Folk Music’s New Genre Benders

By Chris Dodge Utne Magazine
Published on March 1, 2004

There’s something in the water in Vermont, or maybe something
missing. Known for its independent politics, the state is
also a haven for freewheeling ‘free folk’ musicians who ignore
genres, push instruments to the limit, fuse odd new sounds with
familiar strains, and otherwise stretch the limitations of the folk
‘thing.’ What the British music magazine The Wire calls
‘New Weird America’ is an eclectic assortment of musicians.
Regardless of what you call it, there’s a movement afoot that’s not
likely to be contained.

In Wire (Aug. 2003) David Keenan reports on the
Brattleboro Free Folk Festival held last May in Brattleboro,
Vermont. (True to the looseness that defines the scene, the event’s
second evening actually took place across the border in a tavern in
Amherst, Massachusetts.) The festival brought together drone
guitarists from Texas, the heavily rhythmic Boston band Sunburned
Hand of the Man, the ethereal, meditative Amherst-based Son of
Earth, a ‘one-man acid folk project’ known as Six Organs of
Admittance, the Vermont legends Dredd Foole, and others.

The result was some high-energy music that defies labeling.
Pedal steel guitarist Heather Leigh Murray’s bloodied fingers
testified to one musician’s excitement to be playing with others
who think outside the lines. ‘I am the music,’ Murray says, with a
gospel singer’s conviction: ‘I don’t even have a choice, I cannot
stop.’ Sunburned Hand’s John Moloney is equally visceral, asserting
that his main goal is to get everyone moving. ‘Pretentious
assholes, arm folders, negative hipcats, they’re everywhere and
we’re out to get them.’

Is this folk music? Maybe so. When it comes down to it, folk is
any music sung and played because people want to play it. Folk
music is heart and soul, not brain and pocketbook, whether
performed solo by a Senegalese kora player, or a group wielding
digital samplers, toy pianos, and electric sitars.

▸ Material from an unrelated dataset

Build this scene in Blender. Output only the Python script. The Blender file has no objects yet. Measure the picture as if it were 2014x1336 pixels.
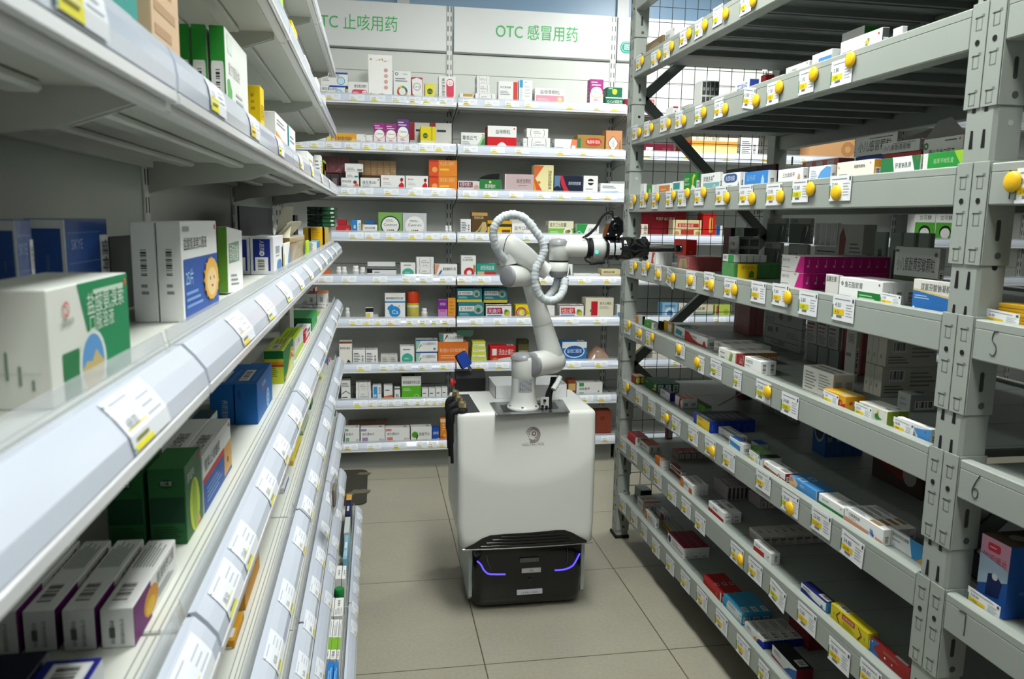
import bpy, math, random
from mathutils import Matrix, Vector
PI = math.pi
random.seed(7)
SC = bpy.context.scene
COL = SC.collection

# ---------------------------------------------------------------- camera, light, exposure
IMG_W, IMG_H = 2014, 1336
FPX = 1538.8                      # focal length in pixels of the 2014 px wide frame
YAW, PITCH, ROLL, EYE = 0.17338, 0.15249, 0.01596, 1.369
def _axes():
    cy, sy, cp, sp = math.cos(YAW), math.sin(YAW), math.cos(PITCH), math.sin(PITCH)
    f = Vector((sy*cp, cy*cp, -sp)); r0 = Vector((cy, -sy, 0)); u0 = r0.cross(f)
    cr, sr = math.cos(ROLL), math.sin(ROLL)
    return r0*cr+u0*sr, u0*cr-r0*sr, f
AX_R, AX_U, AX_F = _axes()
cam_data = bpy.data.cameras.new('camera')
cam = bpy.data.objects.new('camera', cam_data); COL.objects.link(cam)
cam_data.sensor_width = 36; cam_data.lens = FPX*36/IMG_W
cam_data.clip_start = 0.02; cam_data.clip_end = 60
cam_data.dof.use_dof = True; cam_data.dof.focus_distance = 2.8; cam_data.dof.aperture_fstop = 11
_m = Matrix((AX_R, AX_U, -AX_F)).transposed().to_4x4(); _m.translation = (0, 0, EYE)
cam.matrix_world = _m
SC.camera = cam

SC.view_settings.view_transform = 'Standard'
SC.view_settings.look = 'None'
SC.view_settings.gamma = 1
SC.view_settings.use_curve_mapping = False
SC.view_settings.exposure = 0.6
SC.cycles.use_denoising = True
SC.cycles.max_bounces = 8
SC.cycles.diffuse_bounces = 2
SC.cycles.transparent_max_bounces = 24
SC.cycles.caustics_reflective = False
SC.cycles.caustics_refractive = False

world = bpy.data.worlds.new('shop_air'); SC.world = world; world.use_nodes = True
world.node_tree.nodes['Background'].inputs[0].default_value = (0.9, 0.95, 1, 1)
world.node_tree.nodes['Background'].inputs[1].default_value = 0.3

CEIL = 2.95
# lamps of the room: (x, y, length along x, length along y, watts)
LAMPS = [(1.75, 3.30, 0.30, 1.2, 27), (0.52, 1.75, 0.30, 1.2, 30), (-1.2, 2.0, 0.30, 1.2, 6), (0.50, -0.35, 0.30, 1.2, 11), (2.6, 0.9, .3, 1.2, 2)]
for _x, _y, _a, _b, _w in LAMPS:
    ld = bpy.data.lights.new('tube_light', 'AREA'); ld.shape = 'RECTANGLE'; ld.size = _a; ld.size_y = _b
    ld.energy = _w; ld.color = (0.97, 1.0, 0.96)
    lo = bpy.data.objects.new('tube_light', ld); COL.objects.link(lo); lo.location = (_x, _y, CEIL-0.075)

# ---------------------------------------------------------------- pixel rays of the photograph -> points in the shop
EYEV = Vector((0, 0, EYE))
def ray(px, py):
    return AX_R*((px-1007)/FPX) - AX_U*((py-668)/FPX) + AX_F
def on_x(px, py, x):
    d = ray(px, py); return EYEV + d*(x/d.x)
def on_y(px, py, y):
    d = ray(px, py); return EYEV + d*(y/d.y)
def on_z(px, py, z):
    d = ray(px, py); return EYEV + d*((z-EYE)/d.z)

# ---------------------------------------------------------------- colours and materials
def lin(h):
    if not isinstance(h, str): return tuple(h)
    h = h.lstrip('#')
    if len(h) == 3: h = ''.join(c*2 for c in h)
    o = []
    for i in (0, 2, 4):
        c = int(h[i:i+2], 16)/255
        o.append(c/12.92 if c <= 0.04045 else ((c+0.055)/1.055)**2.4)
    return tuple(o)
def make_mat(name, rough=0.5, metal=0.0, spec=0.5, noise=0.06, nscale=9.0, bump=0.0, bscale=60.0, coat=0.0):
    """a surface whose colour comes from the printed 'Col' attribute, with slight procedural variation"""
    m = bpy.data.materials.new(name); m.use_nodes = True
    nt = m.node_tree; N = nt.nodes; L = nt.links
    b = N['Principled BSDF']
    b.inputs['Roughness'].default_value = rough; b.inputs['Metallic'].default_value = metal
    b.inputs['Specular IOR Level'].default_value = spec
    b.inputs['Coat Weight'].default_value = coat
    a = N.new('ShaderNodeAttribute'); a.attribute_name = 'Col'
    tc = N.new('ShaderNodeTexCoord'); nz = N.new('ShaderNodeTexNoise')
    nz.inputs['Scale'].default_value = nscale; nz.inputs['Detail'].default_value = 3
    L.new(tc.outputs['Object'], nz.inputs['Vector'])
    mr = N.new('ShaderNodeMapRange'); mr.inputs['To Min'].default_value = 1-noise; mr.inputs['To Max'].default_value = 1+noise*0.4
    L.new(nz.outputs['Fac'], mr.inputs['Value'])
    mx = N.new('ShaderNodeMix'); mx.data_type = 'RGBA'; mx.blend_type = 'MULTIPLY'; mx.inputs[0].default_value = 1
    L.new(a.outputs['Color'], mx.inputs[6]); L.new(mr.outputs[0], mx.inputs[7])
    L.new(mx.outputs[2], b.inputs['Base Color'])
    if bump:
        n2 = N.new('ShaderNodeTexNoise'); n2.inputs['Scale'].default_value = bscale; n2.inputs['Detail'].default_value = 2
        L.new(tc.outputs['Object'], n2.inputs['Vector'])
        bp = N.new('ShaderNodeBump'); bp.inputs['Strength'].default_value = bump; bp.inputs['Distance'].default_value = 0.002
        L.new(n2.outputs['Fac'], bp.inputs['Height']); L.new(bp.outputs['Normal'], b.inputs['Normal'])
    return m
M_CARD = make_mat('printed_card', 0.5, spec=0.22, noise=0.04)
M_GLOSS = make_mat('glossy_film', 0.18, spec=0.6, noise=0.05, bump=0.5, bscale=38)
M_PAPER = make_mat('label_paper', 0.6, spec=0.3, noise=0.02)
M_STEEL = make_mat('painted_steel', 0.42, spec=0.45, noise=0.10, nscale=5)
M_WHITE = make_mat('white_enamel', 0.36, spec=0.5, noise=0.04, nscale=4)
M_PLAST = make_mat('moulded_plastic', 0.34, spec=0.5, noise=0.03)
M_STRIP = make_mat('label_strip_plastic', 0.16, spec=0.7, noise=0.08, nscale=3)
M_BLACK = make_mat('black_gloss_plastic', 0.12, spec=0.5, noise=0.03)
M_METAL = make_mat('bare_metal', 0.28, metal=1.0, noise=0.08)
M_WALL = make_mat('wall_paint', 0.7, spec=0.2, noise=0.05, nscale=2)
M_RUBBER = make_mat('dark_rubber', 0.7, spec=0.3, noise=0.1)
M_FABRIC = make_mat('woven_sleeve', 0.75, spec=0.2, noise=0.12, nscale=60, bump=0.6, bscale=90)
def clear_mat(name, tint, alpha, rough=0.06, bump=0.0):
    m = bpy.data.materials.new(name); m.use_nodes = True
    nt = m.node_tree; N = nt.nodes; L = nt.links
    N.remove(N['Principled BSDF'])
    t = N.new('ShaderNodeBsdfTransparent'); t.inputs[0].default_value = (*tint, 1)
    g = N.new('ShaderNodeBsdfGlossy'); g.inputs['Roughness'].default_value = rough
    d = N.new('ShaderNodeBsdfDiffuse'); d.inputs[0].default_value = (0.8, 0.82, 0.85, 1)
    lw = N.new('ShaderNodeLayerWeight'); lw.inputs[0].default_value = 0.35
    fr = N.new('ShaderNodeMapRange'); fr.inputs['To Min'].default_value = 0.04; fr.inputs['To Max'].default_value = 0.45
    pw = N.new('ShaderNodeMath'); pw.operation = 'POWER'; pw.inputs[1].default_value = 2.5
    L.new(lw.outputs['Facing'], pw.inputs[0]); L.new(pw.outputs[0], fr.inputs['Value'])
    m1 = N.new('ShaderNodeMixShader'); m1.inputs[0].default_value = alpha
    m2 = N.new('ShaderNodeMixShader')
    L.new(t.outputs[0], m1.inputs[1]); L.new(d.outputs[0], m1.inputs[2])
    L.new(fr.outputs[0], m2.inputs[0]); L.new(m1.outputs[0], m2.inputs[1]); L.new(g.outputs[0], m2.inputs[2])
    if bump:
        tc = N.new('ShaderNodeTexCoord'); n2 = N.new('ShaderNodeTexNoise'); n2.inputs['Scale'].default_value = 30
        n2.inputs['Distortion'].default_value = 1.5
        L.new(tc.outputs['Object'], n2.inputs['Vector'])
        bp = N.new('ShaderNodeBump'); bp.inputs['Strength'].default_value = bump; bp.inputs['Distance'].default_value = 0.006
        L.new(n2.outputs['Fac'], bp.inputs['Height'])
        L.new(bp.outputs['Normal'], g.inputs['Normal']); L.new(bp.outputs['Normal'], lw.inputs['Normal'])
    L.new(m2.outputs[0], N['Material Output'].inputs[0])
    return m
M_CLEAR = clear_mat('clear_acrylic', (0.95, 0.97, 0.98), 0.30)
M_FILM = clear_mat('shrink_film', (0.95, 0.96, 0.96), 0.07, 0.12, 0.9)
def glow_mat(name, col, strength):
    m = bpy.data.materials.new(name); m.use_nodes = True
    b = m.node_tree.nodes['Principled BSDF']
    b.inputs['Base Color'].default_value = (*col, 1); b.inputs['Emission Color'].default_value = (*col, 1)
    b.inputs['Emission Strength'].default_value = strength
    return m
M_LED = glow_mat('blue_led', lin('#4b3ff0'), 1.6)
M_GREENLED = glow_mat('green_led', lin('#2fe0b0'), 1.5)
M_TUBE = glow_mat('lamp_diffuser', (1, 1, 0.97), 6.0)

# floor: ceramic tiles with procedural grout
def floor_mat():
    m = bpy.data.materials.new('floor_tiles'); m.use_nodes = True
    nt = m.node_tree; N = nt.nodes; L = nt.links; b = N['Principled BSDF']
    tc = N.new('ShaderNodeTexCoord'); mp = N.new('ShaderNodeMapping')
    mp.inputs['Location'].default_value = (-0.3205, -1.6275, 0)
    L.new(tc.outputs['Object'], mp.inputs['Vector'])
    br = N.new('ShaderNodeTexBrick'); br.offset = 0; br.squash = 1
    br.inputs['Scale'].default_value = 1; br.inputs['Brick Width'].default_value = 0.6; br.inputs['Row Height'].default_value = 0.6
    br.inputs['Mortar Size'].default_value = 0.0022; br.inputs['Mortar Smooth'].default_value = 0.3
    br.inputs['Color1'].default_value = (*lin('#a8a493'), 1); br.inputs['Color2'].default_value = (*lin('#a39f8e'), 1)
    br.inputs['Mortar'].default_value = (*lin('#55503a'), 1)
    L.new(mp.outputs[0], br.inputs['Vector'])
    nz = N.new('ShaderNodeTexNoise'); nz.inputs['Scale'].default_value = 3.2; nz.inputs['Detail'].default_value = 6; nz.inputs['Roughness'].default_value = 0.65
    L.new(tc.outputs['Object'], nz.inputs['Vector'])
    n3 = N.new('ShaderNodeTexNoise'); n3.inputs['Scale'].default_value = 90; n3.inputs['Detail'].default_value = 2
    L.new(tc.outputs['Object'], n3.inputs['Vector'])
    ad = N.new('ShaderNodeMath'); ad.operation = 'ADD'; L.new(nz.outputs['Fac'], ad.inputs[0]); L.new(n3.outputs['Fac'], ad.inputs[1])
    mr = N.new('ShaderNodeMapRange'); mr.inputs['From Min'].default_value = 0.6; mr.inputs['From Max'].default_value = 1.4
    mr.inputs['To Min'].default_value = 0.86; mr.inputs['To Max'].default_value = 1.10
    L.new(ad.outputs[0], mr.inputs['Value'])
    mx = N.new('ShaderNodeMix'); mx.data_type = 'RGBA'; mx.blend_type = 'MULTIPLY'; mx.inputs[0].default_value = 1
    L.new(br.outputs['Color'], mx.inputs[6]); L.new(mr.outputs[0], mx.inputs[7]); L.new(mx.outputs[2], b.inputs['Base Color'])
    r2 = N.new('ShaderNodeMapRange'); r2.inputs['To Min'].default_value = 0.22; r2.inputs['To Max'].default_value = 0.42
    L.new(nz.outputs['Fac'], r2.inputs['Value']); L.new(r2.outputs[0], b.inputs['Roughness'])
    b.inputs['Specular IOR Level'].default_value = 0.45
    return m
M_FLOOR = floor_mat()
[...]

Sitars, scratchy 78s, hunting horns, acoustic resonator guitars,
and field recordings of traffic over bridges can be found in the
wonderfully dense music of Cul de Sac in their 2003 Death of
the Sun
, recorded in East Albany, Vermont. The group’s
guitarist, Glenn Jones, cites inspirations ranging all over the
map, from the writer-musician John Fahey to Skip James, The
Ventures, and the German instrument inventor Hans Reichel. With
musicians influenced this diversely, ‘free folk’ isn’t so much a
new genre as ‘genre mangling,’ says Wire‘s David Keenan.
It may be a nightmare for catalogers and shelving clerks, but the
sweetly droning, spacey guitar music of Heather Leigh Murray and
Christina Carter, who perform as the duo Scorces (and with Tom
Carter as the trio Charalambides) is lovely by any name.

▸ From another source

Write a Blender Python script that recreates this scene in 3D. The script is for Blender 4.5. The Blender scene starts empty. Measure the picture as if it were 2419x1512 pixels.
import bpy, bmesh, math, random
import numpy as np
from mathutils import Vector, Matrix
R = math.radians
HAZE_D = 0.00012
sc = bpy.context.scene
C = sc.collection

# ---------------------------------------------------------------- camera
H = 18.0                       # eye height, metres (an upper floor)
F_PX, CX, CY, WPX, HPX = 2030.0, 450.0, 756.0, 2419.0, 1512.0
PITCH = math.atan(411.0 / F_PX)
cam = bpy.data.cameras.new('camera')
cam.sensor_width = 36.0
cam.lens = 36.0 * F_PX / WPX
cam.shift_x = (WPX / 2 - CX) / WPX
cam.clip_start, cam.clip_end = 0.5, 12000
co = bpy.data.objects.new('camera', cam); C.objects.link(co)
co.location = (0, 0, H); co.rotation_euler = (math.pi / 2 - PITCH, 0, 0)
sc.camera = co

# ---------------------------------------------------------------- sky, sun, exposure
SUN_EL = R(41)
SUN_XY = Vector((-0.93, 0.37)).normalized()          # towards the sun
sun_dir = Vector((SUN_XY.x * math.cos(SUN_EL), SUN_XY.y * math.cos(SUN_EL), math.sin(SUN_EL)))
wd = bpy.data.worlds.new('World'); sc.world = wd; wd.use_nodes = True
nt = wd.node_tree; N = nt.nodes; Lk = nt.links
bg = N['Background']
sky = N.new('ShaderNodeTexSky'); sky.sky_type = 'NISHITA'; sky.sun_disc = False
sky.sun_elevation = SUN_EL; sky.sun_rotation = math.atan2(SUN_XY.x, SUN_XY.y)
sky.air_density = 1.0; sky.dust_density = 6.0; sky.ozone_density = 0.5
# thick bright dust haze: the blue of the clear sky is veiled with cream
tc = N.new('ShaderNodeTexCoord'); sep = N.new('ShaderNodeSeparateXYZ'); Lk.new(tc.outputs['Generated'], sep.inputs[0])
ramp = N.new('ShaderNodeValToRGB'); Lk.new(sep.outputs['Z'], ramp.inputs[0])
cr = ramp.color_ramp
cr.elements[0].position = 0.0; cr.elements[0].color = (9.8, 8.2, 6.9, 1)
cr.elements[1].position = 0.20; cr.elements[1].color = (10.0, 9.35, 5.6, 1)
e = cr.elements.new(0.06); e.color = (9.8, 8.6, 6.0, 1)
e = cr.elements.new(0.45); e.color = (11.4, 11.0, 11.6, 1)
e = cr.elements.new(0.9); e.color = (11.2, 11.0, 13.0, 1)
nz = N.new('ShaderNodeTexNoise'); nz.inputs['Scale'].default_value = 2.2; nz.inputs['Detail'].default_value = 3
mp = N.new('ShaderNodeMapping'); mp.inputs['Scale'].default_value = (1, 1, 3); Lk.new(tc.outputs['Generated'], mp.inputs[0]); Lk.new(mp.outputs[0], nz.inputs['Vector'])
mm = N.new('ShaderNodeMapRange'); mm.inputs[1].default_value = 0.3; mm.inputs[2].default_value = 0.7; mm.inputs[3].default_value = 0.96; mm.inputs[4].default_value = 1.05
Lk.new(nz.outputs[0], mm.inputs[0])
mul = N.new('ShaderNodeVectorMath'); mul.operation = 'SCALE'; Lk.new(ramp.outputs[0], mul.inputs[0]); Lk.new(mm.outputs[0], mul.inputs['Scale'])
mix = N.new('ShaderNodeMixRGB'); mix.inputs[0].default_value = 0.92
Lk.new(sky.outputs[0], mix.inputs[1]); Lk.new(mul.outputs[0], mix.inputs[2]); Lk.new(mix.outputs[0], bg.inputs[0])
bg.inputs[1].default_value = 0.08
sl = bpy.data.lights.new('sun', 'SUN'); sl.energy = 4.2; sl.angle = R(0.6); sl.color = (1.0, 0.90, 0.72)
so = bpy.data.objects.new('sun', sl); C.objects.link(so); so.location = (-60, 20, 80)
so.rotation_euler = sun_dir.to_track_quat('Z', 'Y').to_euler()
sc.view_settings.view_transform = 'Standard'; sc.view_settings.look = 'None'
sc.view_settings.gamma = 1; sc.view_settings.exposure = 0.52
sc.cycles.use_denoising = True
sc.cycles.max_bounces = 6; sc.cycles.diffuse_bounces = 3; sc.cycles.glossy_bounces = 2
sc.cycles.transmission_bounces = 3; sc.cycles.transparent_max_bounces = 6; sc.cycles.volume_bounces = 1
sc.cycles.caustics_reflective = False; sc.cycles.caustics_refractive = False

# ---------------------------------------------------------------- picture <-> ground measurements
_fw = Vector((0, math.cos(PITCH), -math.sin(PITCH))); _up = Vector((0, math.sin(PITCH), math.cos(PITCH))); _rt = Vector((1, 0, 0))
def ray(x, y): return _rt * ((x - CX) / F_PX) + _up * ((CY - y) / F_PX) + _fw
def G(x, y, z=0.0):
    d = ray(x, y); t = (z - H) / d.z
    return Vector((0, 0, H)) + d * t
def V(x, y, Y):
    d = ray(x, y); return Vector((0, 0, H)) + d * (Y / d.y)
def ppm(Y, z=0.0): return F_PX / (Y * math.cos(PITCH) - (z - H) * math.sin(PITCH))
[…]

Brattleboro’s Free-Folk Fest co-organizer Matt Valentine
typifies these border crossers. With his partner Erika Elder, he’s
one of many ‘free folk’ musicians who record and distribute their
own work, sometimes on vinyl, often designing their own record
jackets and CD packages. In the case of Son of Earth’s Man
(Apostasy Recordings), the package is made of hinged balsa marked
with a wood-burned drawing.

Son of Earth’s Aaron Rosenblum sees himself as part of a modern
folk community that looks to the Internet for cross-pollination
while bypassing the record industry. ‘This is a group of people
developing entirely new ways of playing the instruments at hand, or
inventing new ones, making music for themselves and those around
them,’ he says.

There are no firm plans for a free- folk festival this spring,
but the scene that orbits loosely around Brattleboro is doing just
fine. New Weird America, acid hillbilly, psychedelic folk — call
it what you will. Or just forget the labels and prepare for all
contingencies. Happily, the unexpected will emerge.